World

U.S. Special Ops training missions in Latin America have tripled, report finds

A new report details how the United States has tripled its Special Operations training missions in Latin America in recent years as the region struggles to deal with both a rise in violent criminal activity and allegations of human rights abuses by armed forces.

Using information obtained through the Freedom of Information Act, researchers at the Washington Office on Latin America (WOLA) discovered that in the years between 2007 and 2014, the U.S. military saw training missions in Latin America known as Joint Combined Exchange Trainings (JCET), rise from 12 to 36, a period when overall military aid to the region was decreasing.

In the same time period nearly 4,000 U.S. Special Forces trained around 13,000 Latin American security personnel at a cost of $73 million.

The big problem with that, WOLA notes in its report – which was co-authored by Sarah Kinosian and Adam Isacson – is that "as Special Operations Forces activity grows, the already low amount of transparency and available information about their actions is shrinking."

The ramping up in Latin America fits a trend that has been employed by the U.S. military since the September 11, 2001 terrorist attacks. Since then, Special Operations Forces have doubled in number to approximately 70,000 and the budget for this training has tripled to more than $17 billion per year. 

In 2015, the U.S. military deployed these training forces to 135 of the world’s 196 countries.

The increase in JCET missions in Latin America happened during the same time period as overall decline in U.S. military and police assistance to the region due to the scaling back of large aid programs like Plan Colombia and the Mérida Initiative.

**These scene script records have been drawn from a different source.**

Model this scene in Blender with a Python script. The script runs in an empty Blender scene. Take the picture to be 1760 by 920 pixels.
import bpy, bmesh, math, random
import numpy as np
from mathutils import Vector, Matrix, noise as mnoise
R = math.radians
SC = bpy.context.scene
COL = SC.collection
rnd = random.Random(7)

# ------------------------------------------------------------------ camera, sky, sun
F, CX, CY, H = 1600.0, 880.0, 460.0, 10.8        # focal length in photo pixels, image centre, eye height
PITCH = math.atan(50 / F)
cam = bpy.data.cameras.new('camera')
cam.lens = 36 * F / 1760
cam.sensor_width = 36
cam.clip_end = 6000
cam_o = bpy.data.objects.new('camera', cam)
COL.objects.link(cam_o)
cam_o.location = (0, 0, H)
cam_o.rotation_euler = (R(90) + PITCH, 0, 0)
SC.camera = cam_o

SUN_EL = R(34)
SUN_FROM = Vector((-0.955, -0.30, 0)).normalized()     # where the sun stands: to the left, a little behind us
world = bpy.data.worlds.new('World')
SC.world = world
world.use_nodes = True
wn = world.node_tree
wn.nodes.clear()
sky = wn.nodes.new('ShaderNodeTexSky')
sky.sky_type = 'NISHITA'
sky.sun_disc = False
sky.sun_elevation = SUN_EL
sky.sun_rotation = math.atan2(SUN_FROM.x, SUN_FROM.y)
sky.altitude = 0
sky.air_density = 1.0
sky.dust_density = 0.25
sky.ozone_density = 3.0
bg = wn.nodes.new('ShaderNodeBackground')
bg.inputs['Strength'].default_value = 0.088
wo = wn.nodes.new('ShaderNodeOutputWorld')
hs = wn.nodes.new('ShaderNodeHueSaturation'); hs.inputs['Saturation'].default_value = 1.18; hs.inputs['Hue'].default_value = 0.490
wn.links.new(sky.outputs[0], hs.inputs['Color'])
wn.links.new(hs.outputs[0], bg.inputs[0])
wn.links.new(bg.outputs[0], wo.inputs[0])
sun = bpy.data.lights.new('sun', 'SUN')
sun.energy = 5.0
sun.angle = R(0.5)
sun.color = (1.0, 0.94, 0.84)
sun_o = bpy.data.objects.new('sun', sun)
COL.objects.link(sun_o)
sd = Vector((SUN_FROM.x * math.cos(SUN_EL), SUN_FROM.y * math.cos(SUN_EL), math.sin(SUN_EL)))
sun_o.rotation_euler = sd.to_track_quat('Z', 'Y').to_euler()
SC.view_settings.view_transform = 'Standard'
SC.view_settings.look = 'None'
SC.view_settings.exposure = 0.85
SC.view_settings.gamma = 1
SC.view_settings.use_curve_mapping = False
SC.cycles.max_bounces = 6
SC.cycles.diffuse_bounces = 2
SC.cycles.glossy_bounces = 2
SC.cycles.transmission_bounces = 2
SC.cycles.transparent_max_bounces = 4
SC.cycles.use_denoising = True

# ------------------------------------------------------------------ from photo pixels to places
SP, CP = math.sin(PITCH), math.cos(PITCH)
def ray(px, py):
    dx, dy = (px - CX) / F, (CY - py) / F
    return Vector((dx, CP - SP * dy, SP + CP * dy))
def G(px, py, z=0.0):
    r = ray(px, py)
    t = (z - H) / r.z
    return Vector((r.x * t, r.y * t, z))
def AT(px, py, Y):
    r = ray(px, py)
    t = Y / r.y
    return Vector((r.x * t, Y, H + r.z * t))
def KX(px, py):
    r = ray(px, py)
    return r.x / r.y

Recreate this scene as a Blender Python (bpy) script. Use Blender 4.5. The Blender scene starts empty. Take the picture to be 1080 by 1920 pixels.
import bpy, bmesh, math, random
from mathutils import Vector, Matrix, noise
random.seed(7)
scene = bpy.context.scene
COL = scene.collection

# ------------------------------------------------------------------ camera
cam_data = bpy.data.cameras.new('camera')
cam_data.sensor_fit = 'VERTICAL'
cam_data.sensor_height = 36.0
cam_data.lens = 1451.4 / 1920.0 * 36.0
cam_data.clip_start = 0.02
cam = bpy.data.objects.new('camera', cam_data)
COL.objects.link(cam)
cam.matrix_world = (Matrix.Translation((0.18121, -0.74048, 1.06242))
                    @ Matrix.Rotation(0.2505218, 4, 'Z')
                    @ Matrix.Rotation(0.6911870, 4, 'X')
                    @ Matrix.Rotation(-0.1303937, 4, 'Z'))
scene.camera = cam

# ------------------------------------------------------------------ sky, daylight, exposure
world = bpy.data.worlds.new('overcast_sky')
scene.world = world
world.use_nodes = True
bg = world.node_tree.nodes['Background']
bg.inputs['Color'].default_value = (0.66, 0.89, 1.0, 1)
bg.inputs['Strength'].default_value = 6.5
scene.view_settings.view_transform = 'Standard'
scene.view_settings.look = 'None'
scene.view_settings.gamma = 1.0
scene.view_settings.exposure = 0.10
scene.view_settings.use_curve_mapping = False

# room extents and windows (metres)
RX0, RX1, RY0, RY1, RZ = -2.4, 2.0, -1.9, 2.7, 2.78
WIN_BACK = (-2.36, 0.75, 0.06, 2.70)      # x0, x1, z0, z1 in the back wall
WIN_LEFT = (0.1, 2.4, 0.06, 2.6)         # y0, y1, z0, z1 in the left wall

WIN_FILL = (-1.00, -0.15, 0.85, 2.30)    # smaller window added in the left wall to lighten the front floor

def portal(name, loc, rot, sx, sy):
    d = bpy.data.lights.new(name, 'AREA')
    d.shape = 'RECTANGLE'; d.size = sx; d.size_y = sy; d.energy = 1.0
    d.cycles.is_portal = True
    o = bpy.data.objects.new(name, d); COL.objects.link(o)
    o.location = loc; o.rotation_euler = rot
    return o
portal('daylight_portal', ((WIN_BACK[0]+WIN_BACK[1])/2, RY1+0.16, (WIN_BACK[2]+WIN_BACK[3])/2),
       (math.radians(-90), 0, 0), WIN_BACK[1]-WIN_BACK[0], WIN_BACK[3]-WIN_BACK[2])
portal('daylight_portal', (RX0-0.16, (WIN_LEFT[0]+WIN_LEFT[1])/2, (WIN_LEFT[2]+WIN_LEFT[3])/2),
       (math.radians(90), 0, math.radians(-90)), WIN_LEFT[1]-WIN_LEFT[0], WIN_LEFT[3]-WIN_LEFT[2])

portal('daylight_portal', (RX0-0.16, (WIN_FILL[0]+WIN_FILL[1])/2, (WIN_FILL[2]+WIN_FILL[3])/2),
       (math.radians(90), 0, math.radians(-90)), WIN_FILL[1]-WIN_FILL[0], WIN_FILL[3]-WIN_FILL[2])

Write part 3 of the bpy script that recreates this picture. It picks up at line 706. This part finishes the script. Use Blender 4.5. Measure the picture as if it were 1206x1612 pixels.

The stated purpose of the JCET missions is both for U.S. military personnel to maintain and practice new combat skills, such as urban combat or riot control, while also training their Latin American counterparts in military tactics. WOLA, however, added that an alternative purpose for these training missions is to gain “regional access with a minimal footprint" and to “enhance U.S. influence in host countries."

According to the report, "The documents show a shift in focus from South America to Central America, describing the region becoming 'increasingly plagued with violence and illicit trafficking.'"

The Latin American country that saw the most visit by the Special Operations Forces was Honduras, which had 21 missions over the eight-year period studied. During this time there were numerous allegations levied against Honduran security forces for murder, torture, rape and extortion, but most went uninvestigated and unpunished.

El Salvador and Colombia had the second-most JCETs with 19 each.

Honduras, along with El Salvador and Guatemala, make up the so-called Northern Triangle of Central America , which is considered one of the world's most violent areas, with gangs, drug traffickers and organized crime as the key criminal actors. In 2015, a combined 16,527 murders were committed in Honduras, El Salvador and Guatemala, where 31 million people live, most of them mired in poverty.

Violent gangs such as the Mara Salvatrucha (MS-13) and Barrio 18 have been plaguing the Northern Triangle countries for years and are partly responsible for the high regional murder rate – but the WOLA report also identifies the countries’ security forces for adding to the violence.

The U.S. State Department has reported that Honduran armed forces have been implicated in “unlawful and arbitrary killings and other criminal activities,” and, in El Salvador, it also found military and police to have been involved in “unlawful killings and cruel treatment.”

“Special Operations Forces deployments lack effective safeguards to make sure that 'partner' units do not kill, torture, or abuse their own people,” the WOLA report noted.